Farther down 61, on Center Street in Ashland, is Cesari's Italian-American Restaurant. The paper place mats bear no advertisements for local merchants or real estate agents, only columns of won-lost records and lists of state champions and medal winners. That is because Cesari's is run by Ashland's first family of wrestling.

Like most of the citizens of Ashland (pop. 4,235), 47-year-old Joe Cesari works hard to make ends meet. In his restaurant he is known for his chicken parmigiana with spaghetti. As assistant superintendent of the North Schuylkill school district, the 5'6" Cesari is known as the Big Guy for his rigid adherence to discipline. Around Pennsylvania, Cesari, the only wrestling coach North Schuylkill has ever had, is known for his team's 339 victories, against only 30 losses and two ties, over the past 22 years.

Cesari looks a bit like another local icon, Penn State football coach Joe Paterno, and some folks like to call him Joe Pa Jr. Both are named Joe; both are Italian; both have dark, curly hair and wear thick glasses; and both win. Like Paterno, Cesari is not one to brag about his team. So when he says, "If things go our way, we should have a pretty nice team," residents of Ashland figure that this season the North Schuylkill wrestling team might be the best in the state.

Regardless of how the Spartans fare, this will be a special year in Ashland. In March, Cesari will retire from coaching. This is also the final year of high school for Mark, the youngest of Cesari's three sons, all of whom have wrestled for North Schuylkill. Even Cesari admits, "It's the end of an era."

Cesari will miss the day-to-day involvement with wrestling, not so much for the transitory joys of winning, but for what the sport represents to him. "Wrestling is not glamorous—all anybody needs are some shorts," he says. "But it's the toughest thing you'll ever do. The only fun part is winning. There is no professional wrestling, so it's an end unto itself. The discipline is your ticket for anything you do in life, and if you dedicate yourself to it, you become the sort of person who wants to put something back into society. Around here I think people love wrestling so much because in it they see themselves."
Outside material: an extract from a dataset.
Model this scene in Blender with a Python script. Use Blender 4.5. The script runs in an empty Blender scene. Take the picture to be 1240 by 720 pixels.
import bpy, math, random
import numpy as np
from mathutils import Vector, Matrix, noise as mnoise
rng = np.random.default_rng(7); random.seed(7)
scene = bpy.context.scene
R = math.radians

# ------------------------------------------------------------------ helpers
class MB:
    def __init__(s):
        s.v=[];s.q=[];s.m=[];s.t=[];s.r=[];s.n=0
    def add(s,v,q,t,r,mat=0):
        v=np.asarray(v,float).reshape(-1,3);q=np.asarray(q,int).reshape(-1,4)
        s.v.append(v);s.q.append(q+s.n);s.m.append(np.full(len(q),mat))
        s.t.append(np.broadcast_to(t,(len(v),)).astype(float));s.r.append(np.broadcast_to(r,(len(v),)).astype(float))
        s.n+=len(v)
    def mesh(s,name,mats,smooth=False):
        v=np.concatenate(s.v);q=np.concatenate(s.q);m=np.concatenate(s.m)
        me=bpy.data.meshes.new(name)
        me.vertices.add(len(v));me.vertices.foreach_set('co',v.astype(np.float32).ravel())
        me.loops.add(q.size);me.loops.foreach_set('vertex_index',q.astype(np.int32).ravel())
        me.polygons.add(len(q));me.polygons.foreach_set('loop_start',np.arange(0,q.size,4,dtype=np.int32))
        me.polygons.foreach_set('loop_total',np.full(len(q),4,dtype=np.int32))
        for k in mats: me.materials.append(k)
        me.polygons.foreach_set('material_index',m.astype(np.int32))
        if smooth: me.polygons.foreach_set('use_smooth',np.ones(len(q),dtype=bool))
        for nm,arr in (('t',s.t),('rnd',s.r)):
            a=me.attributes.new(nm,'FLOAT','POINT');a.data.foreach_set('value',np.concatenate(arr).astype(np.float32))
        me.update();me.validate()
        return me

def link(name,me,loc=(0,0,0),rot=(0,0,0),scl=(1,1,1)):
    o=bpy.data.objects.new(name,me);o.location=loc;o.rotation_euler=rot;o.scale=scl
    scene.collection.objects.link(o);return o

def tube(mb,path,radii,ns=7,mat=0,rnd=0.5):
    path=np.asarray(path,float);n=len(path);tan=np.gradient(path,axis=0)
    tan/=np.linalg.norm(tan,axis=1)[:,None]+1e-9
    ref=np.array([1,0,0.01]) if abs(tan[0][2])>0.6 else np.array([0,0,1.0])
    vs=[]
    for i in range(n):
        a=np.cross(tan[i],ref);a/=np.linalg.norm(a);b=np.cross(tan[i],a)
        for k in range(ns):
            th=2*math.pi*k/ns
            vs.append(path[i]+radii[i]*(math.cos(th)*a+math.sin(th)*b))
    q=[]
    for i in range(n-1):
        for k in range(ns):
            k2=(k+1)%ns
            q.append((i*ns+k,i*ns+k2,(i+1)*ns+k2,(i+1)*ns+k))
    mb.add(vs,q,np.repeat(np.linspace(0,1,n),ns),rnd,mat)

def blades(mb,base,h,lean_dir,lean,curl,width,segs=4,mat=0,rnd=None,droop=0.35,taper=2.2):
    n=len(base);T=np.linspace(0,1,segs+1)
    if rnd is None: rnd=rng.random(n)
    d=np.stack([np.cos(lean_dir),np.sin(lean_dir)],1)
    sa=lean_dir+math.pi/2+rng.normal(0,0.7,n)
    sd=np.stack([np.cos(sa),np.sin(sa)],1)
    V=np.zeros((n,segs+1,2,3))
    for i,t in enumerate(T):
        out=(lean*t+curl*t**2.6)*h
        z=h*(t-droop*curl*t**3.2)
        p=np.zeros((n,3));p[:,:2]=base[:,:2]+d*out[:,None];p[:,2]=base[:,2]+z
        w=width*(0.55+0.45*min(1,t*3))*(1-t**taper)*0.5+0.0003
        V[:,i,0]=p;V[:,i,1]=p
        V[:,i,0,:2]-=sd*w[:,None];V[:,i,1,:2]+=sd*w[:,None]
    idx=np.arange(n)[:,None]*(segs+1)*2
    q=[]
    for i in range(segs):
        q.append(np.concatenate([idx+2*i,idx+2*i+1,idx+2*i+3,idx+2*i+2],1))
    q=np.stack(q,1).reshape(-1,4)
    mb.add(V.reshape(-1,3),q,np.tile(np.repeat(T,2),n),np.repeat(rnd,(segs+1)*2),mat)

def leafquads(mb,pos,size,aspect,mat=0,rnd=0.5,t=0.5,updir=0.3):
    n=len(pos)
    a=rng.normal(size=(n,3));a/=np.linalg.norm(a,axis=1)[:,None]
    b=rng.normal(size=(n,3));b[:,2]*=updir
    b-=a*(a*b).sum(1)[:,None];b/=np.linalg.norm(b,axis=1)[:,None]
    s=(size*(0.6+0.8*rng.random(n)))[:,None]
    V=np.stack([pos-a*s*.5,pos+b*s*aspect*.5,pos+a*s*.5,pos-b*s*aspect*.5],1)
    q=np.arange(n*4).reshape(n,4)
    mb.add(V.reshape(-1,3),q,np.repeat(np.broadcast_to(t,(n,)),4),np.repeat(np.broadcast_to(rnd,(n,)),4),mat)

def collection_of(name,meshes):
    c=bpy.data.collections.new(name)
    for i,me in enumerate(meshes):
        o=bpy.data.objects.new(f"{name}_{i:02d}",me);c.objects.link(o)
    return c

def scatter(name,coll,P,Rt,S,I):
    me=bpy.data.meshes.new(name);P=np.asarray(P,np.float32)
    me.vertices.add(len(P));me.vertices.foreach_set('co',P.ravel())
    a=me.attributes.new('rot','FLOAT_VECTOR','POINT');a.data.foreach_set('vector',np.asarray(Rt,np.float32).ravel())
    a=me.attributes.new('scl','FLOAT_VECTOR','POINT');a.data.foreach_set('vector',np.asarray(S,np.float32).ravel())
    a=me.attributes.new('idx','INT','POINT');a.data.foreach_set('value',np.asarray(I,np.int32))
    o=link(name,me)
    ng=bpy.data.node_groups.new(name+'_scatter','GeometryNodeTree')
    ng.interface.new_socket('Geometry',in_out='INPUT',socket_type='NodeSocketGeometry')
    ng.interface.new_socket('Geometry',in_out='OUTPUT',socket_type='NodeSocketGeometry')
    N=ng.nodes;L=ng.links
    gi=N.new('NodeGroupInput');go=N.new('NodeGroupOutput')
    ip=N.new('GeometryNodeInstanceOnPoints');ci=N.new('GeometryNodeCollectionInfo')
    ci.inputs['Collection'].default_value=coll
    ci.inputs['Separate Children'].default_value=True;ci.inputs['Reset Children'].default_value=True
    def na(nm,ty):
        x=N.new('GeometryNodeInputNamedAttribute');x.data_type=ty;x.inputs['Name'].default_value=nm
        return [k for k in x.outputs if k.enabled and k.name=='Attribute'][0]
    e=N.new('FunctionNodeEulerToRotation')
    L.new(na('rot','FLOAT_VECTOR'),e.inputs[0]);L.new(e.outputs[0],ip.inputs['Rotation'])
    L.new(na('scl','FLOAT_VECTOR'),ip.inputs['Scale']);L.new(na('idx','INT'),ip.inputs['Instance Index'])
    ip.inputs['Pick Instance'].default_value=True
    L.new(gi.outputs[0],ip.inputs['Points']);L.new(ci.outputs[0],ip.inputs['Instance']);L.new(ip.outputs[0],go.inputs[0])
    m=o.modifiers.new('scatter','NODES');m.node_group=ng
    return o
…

Wrestling does seem suited to the hard, bleak coal towns of Pennsylvania, where, for the most part, the coal either ran out long ago or has been left alone because it makes no economic sense to mine it. A century ago in towns like Ashland, boys as young as eight spent nine hours a day learning to separate slate from coal. Today the sons of coal country are no less tough for getting their education in classrooms, and all across the state, boys as young as four are learning to wrestle.
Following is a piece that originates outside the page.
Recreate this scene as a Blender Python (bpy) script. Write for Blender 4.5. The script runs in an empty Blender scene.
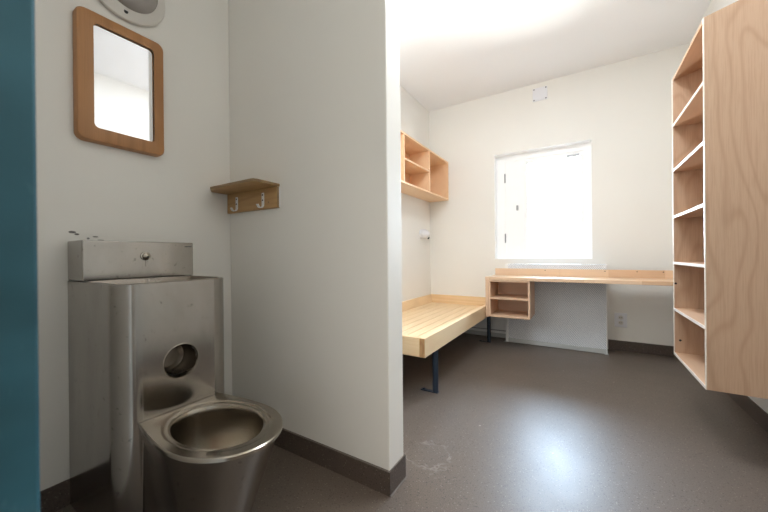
import bpy, bmesh, math, random
from mathutils import Vector, Matrix
random.seed(4)
C = bpy.context.scene.collection
PI = math.pi

# ------------------------------------------------------------------ materials
def lin(c):
    c = c / 255.0
    return c / 12.92 if c <= 0.04045 else ((c + 0.055) / 1.055) ** 2.4
def rgb(r, g, b): return (lin(r), lin(g), lin(b), 1.0)

class NT:
    """small helper around a material's node tree"""
    def __init__(s, name):
        s.m = bpy.data.materials.new(name); s.m.use_nodes = True
        s.t = s.m.node_tree; s.n = s.t.nodes
        s.b = s.n['Principled BSDF']
    def add(s, kind, **kw):
        n = s.n.new(kind)
        for k, v in kw.items(): setattr(n, k, v)
        return n
    def link(s, a, b): s.t.links.new(a, b)
    def coords(s, scale=(1, 1, 1), loc=(0, 0, 0), rot=(0, 0, 0), out='Object'):
        tc = s.add('ShaderNodeTexCoord'); mp = s.add('ShaderNodeMapping')
        mp.inputs['Scale'].default_value = scale; mp.inputs['Location'].default_value = loc; mp.inputs['Rotation'].default_value = rot
        s.link(tc.outputs[out], mp.inputs['Vector']); return mp.outputs['Vector']
    def noise(s, vec, scale, detail=3, rough=.5, dist=0):
        n = s.add('ShaderNodeTexNoise'); n.inputs['Scale'].default_value = scale
        n.inputs['Detail'].default_value = detail; n.inputs['Roughness'].default_value = rough; n.inputs['Distortion'].default_value = dist
        s.link(vec, n.inputs['Vector']); return n.outputs['Fac']
    def ramp(s, fac, stops, interp='LINEAR'):
        r = s.add('ShaderNodeValToRGB'); r.color_ramp.interpolation = interp
        e = r.color_ramp.elements
        while len(e) < len(stops): e.new(.5)
        for i, (p, c) in enumerate(stops):
            e[i].position = p; e[i].color = c if len(c) == 4 else (*c, 1)
        s.link(fac, r.inputs['Fac']); return r.outputs['Color']
    def math(s, op, a, b=None, c=None):
        n = s.add('ShaderNodeMath', operation=op)
        for i, v in enumerate((a, b, c)):
            if v is None: continue
            if isinstance(v, (int, float)): n.inputs[i].default_value = v
            else: s.link(v, n.inputs[i])
        return n.outputs[0]
    def mix(s, fac, a, b, blend='MIX'):
        n = s.add('ShaderNodeMix', data_type='RGBA', blend_type=blend)
        for sock, v in ((n.inputs[0], fac), (n.inputs[6], a), (n.inputs[7], b)):
            if isinstance(v, (int, float)): sock.default_value = v
            elif isinstance(v, tuple): sock.default_value = v
            else: s.link(v, sock)
        return n.outputs[2]
    def bump(s, h, strength=.1, dist=.01):
        b = s.add('ShaderNodeBump'); b.inputs['Strength'].default_value = strength; b.inputs['Distance'].default_value = dist
        s.link(h, b.inputs['Height']); s.link(b.outputs['Normal'], s.b.inputs['Normal'])
    def set(s, **kw):
        for k, v in kw.items():
            sock = s.b.inputs[k.replace('_', ' ')]
            if isinstance(v, (int, float, tuple)): sock.default_value = v
            else: s.link(v, sock)
        return s.m

def paint(name, col, rough=.5, var=.04, bump=.03, bscale=160):
    q = NT(name); v = q.coords()
    n = q.noise(v, 1.3, 2)
    dark = tuple(c * (1 - var * 2) for c in col[:3]) + (1,)
    c = q.mix(n, dark, col)
    q.bump(q.noise(v, bscale, 2), bump, .002)
    return q.set(Base_Color=c, Roughness=rough)

def wood(name, col, dark, grain='z', rough=.45, rings=14, ringmix=.35, freq=2.2, offset=0.):
    """plywood / solid timber: contour-line figure stretched along the grain axis plus fine pores"""
    q = NT(name)
    st = {'Z': (1, 1, .30), 'x': (.12, 1, 1), 'y': (1, .12, 1), 'z': (1, 1, .12)}[grain]
    fine = {'Z': (1, 1, .03), 'x': (.02, 1, 1), 'y': (1, .02, 1), 'z': (1, 1, .02)}[grain]
    v = q.coords(scale=st, loc=(offset, offset * .7, offset * .3))
    n = q.noise(v, freq, 2, .45, .15)
    r = q.math('SINE', q.math('MULTIPLY', n, rings * 6.283))
    r = q.math('MULTIPLY_ADD', r, .5, .5)
    r = q.math('POWER', r, 5.0 if grain == 'Z' else 2.2)
    pores = q.noise(q.coords(scale=fine), 260, 2, .6)
    c1 = q.mix(q.math('MULTIPLY', r, ringmix), col, dark)
    c2 = q.mix(q.math('MULTIPLY', q.ramp(pores, [(.42, (0, 0, 0)), (.75, (1, 1, 1))]), .35), c1, dark)
    big = q.noise(q.coords(), 1.7, 2)
    c3 = q.mix(q.math('MULTIPLY', big, .25), c2, tuple(min(1, c * 1.12) for c in col[:3]) + (1,))
    q.bump(pores, .06, .001)
    return q.set(Base_Color=c3, Roughness=rough)

def butcher(name, axis='x'):
    """edge-glued stave board"""
    q = NT(name)
    rot = (0, 0, 0) if axis == 'x' else (0, 0, PI / 2)
    v = q.coords(rot=rot)
    br = q.add('ShaderNodeTexBrick'); q.link(v, br.inputs['Vector'])
    br.inputs['Scale'].default_value = 1; br.inputs['Brick Width'].default_value = .42; br.inputs['Row Height'].default_value = .042
    br.inputs['Mortar Size'].default_value = .0006; br.inputs['Bias'].default_value = 0
    br.inputs['Color1'].default_value = rgb(212, 178, 146); br.inputs['Color2'].default_value = rgb(230, 202, 172)
    br.inputs['Mortar'].default_value = rgb(180, 142, 108)
    pores = q.noise(q.coords(scale=(.03, 1, 1)), 180, 2, .6)
    c = q.mix(q.math('MULTIPLY', pores, .35), br.outputs['Color'], rgb(190, 152, 118))
    return q.set(Base_Color=c, Roughness=.32, Coat_Weight=.3, Coat_Roughness=.2)

def steel(name, base=(170, 165, 159), rough=.20, axis='z', dirt=.45):
    q = NT(name)
    sc = {'z': (1, 1, .015), 'y': (1, .015, 1), 'x': (.015, 1, 1)}[axis]
    br = q.noise(q.coords(scale=sc), 420, 2, .6)
    smear = q.noise(q.coords(scale=(1, 1, .45)), 7, 4, .6, .4)
    spots = q.noise(q.coords(loc=(3, 1, 2)), 46, 3, .6)
    spots = q.ramp(spots, [(.65, (0, 0, 0)), (.70, (1, 1, 1))])
    c0 = rgb(*base); c1 = tuple(x * .62 for x in c0[:3]) + (1,)
    c = q.mix(q.math('MULTIPLY', q.ramp(smear, [(.35, (0, 0, 0)), (.75, (1, 1, 1))]), dirt), c0, c1)
    c = q.mix(q.math('MULTIPLY', spots, .4 if axis == 'z' else 0.0), c, rgb(70, 62, 56))
    r = q.math('ADD', q.math('MULTIPLY', smear, .14), q.math('MULTIPLY_ADD', br, .02, rough - .10))
    return q.set(Base_Color=c, Metallic=1.0, Roughness=r)

def plain(name, col, rough=.5, metal=0., var=.06):
    q = NT(name); n = q.noise(q.coords(), 18, 2)
    c = q.mix(n, tuple(x * (1 - var) for x in col[:3]) + (1,), col)
    return q.set(Base_Color=c, Roughness=rough, Metallic=metal)

def floor_mat(name, base, base2, scuff=True, gain=1.0):
    q = NT(name); v = q.coords()
    n1 = q.noise(v, 210, 2, .7)
    vo = q.add('ShaderNodeTexVoronoi'); vo.inputs['Scale'].default_value = 150; q.link(v, vo.inputs['Vector'])
    hue = q.add('ShaderNodeSeparateColor'); q.link(vo.outputs['Color'], hue.inputs[0])
    c = q.mix(q.ramp(n1, [(.35, (0, 0, 0)), (.65, (1, 1, 1))]), base, base2)
    pale = q.math('MULTIPLY', q.math('GREATER_THAN', hue.outputs[0], .94), q.math('LESS_THAN', vo.outputs['Distance'], .38))
    dark = q.math('MULTIPLY', q.math('LESS_THAN', hue.outputs[0], .10), q.math('LESS_THAN', vo.outputs['Distance'], .45))
    c = q.mix(q.math('MULTIPLY', pale, .45), c, rgb(168, 156, 146))
    c = q.mix(q.math('MULTIPLY', dark, .6), c, rgb(34, 28, 26))
    big = q.noise(v, 1.1, 3, .6)
    c = q.mix(q.math('MULTIPLY', big, .3), c, tuple(x * .7 for x in base[:3]) + (1,))
    if scuff:
        # a chalky wandering outline and a few pale flecks left on the vinyl near the partition end
        sx = q.add('ShaderNodeSeparateXYZ'); q.link(v, sx.inputs[0])
        dx = q.math('SUBTRACT', sx.outputs[0], SCUFF[0]); dy = q.math('SUBTRACT', sx.outputs[1], SCUFF[1])
        d = q.math('SQRT', q.math('ADD', q.math('MULTIPLY', dx, dx), q.math('MULTIPLY', dy, dy)))
        wob = q.math('MULTIPLY_ADD', q.noise(v, 13, 3, .6), .17, -.085)
        ring = q.math('ABSOLUTE', q.math('SUBTRACT', q.math('ADD', d, wob), .105))
        line = q.ramp(ring, [(.0, (1, 1, 1)), (.009, (0, 0, 0))])
        brk = q.ramp(q.noise(v, 9, 2), [(.42, (0, 0, 0)), (.6, (1, 1, 1))])
        c = q.mix(q.math('MULTIPLY', q.math('MULTIPLY', line, brk), .22), c, rgb(200, 194, 188))
        fl = q.ramp(q.noise(q.coords(loc=(5, 2, 0)), 24, 1), [(.80, (0, 0, 0)), (.82, (1, 1, 1))])
        c = q.mix(q.math('MULTIPLY', fl, .5), c, rgb(190, 184, 178))
    rgh = q.math('MULTIPLY_ADD', q.noise(v, 3.2, 4, .6), .14, .33)
    q.bump(q.noise(v, 120, 2), .12, .002)
    return q.set(Base_Color=c, Roughness=rgh, Specular_IOR_Level=.5)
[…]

Pennsylvania produces so many first-rate wrestlers that, in addition to such big-name collegiate powers as Penn State, Pitt and Lehigh, colleges like Lock Haven, Bloomsburg, East Stroudsburg, Clarion, Wilkes and Edinboro are also among the top NCAA Division I wrestling teams. Out-of-state schools also recruit there. At last year's NCAA tournament six of the 10 individual champions were products of Pennsylvania high schools.

"In Pennsylvania if you're any good at wrestling, people will know who you are," says former North Schuylkill heavyweight Frank Towey, who now competes for Bloomsburg. And from State College to Shamokin everyone knows about Joe Cesari's Spartans. They know that since Cesari began coaching at North Schuylkill in 1966, his teams have failed to win the league championship only four times and have never suffered a losing season.

In 1983 the Spartans won the class AA state tournament—they finished second last year—and since 1975 have had seven individual state champions. Five times the winner has been named Cesari.